In light of all that I've been pondering, we are choosing the theme of 'Serve the Elderly' for the month of February.  We are still scheduling the events that we will sponsor this month, so look for details to come.  We are looking at planning an afternoon of game playing, with youth visiting a retirement home.  We are also wanting to hold a night of musical entertainment at the same location. (Music friends, start preparing some old time favorites 😊).  A few other events will include some junior high students making birthday cards to be given to the elderly, along with elementary students making spring-time pictures to decorate the doors of the elderly. 

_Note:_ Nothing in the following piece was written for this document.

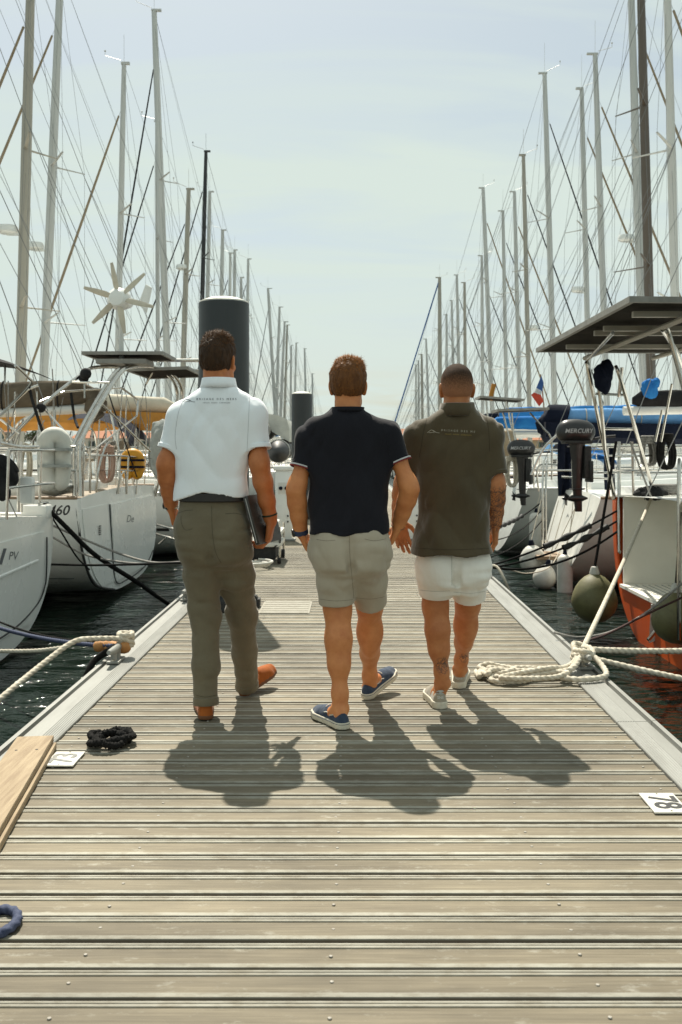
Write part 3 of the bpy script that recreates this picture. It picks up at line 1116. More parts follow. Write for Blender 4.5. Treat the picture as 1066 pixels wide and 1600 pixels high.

 I would love to hear other ideas that you might have for this month.  This is a service that spans the distance and is available to all ages.  Here are some ideas for you to ponder:

  • Help give caregivers a break by staying with their elderly parents to they can go out
  • Volunteer to deliver meals with meals on wheels
  • Go have lunch with an elderly neighbor
  • Listen to their stories, write them down, input them on FamilySearch
  • Paint their nails for them
  • Send them a card in the mail
  • Take flowers to the seniors in your community and sit down for a visit
  • Read to them
  • Find a housekeeping project you can help them with
I hope this month stretches us all to be more respectful, more full of love, and united in created strong bonds with those in their twilight years.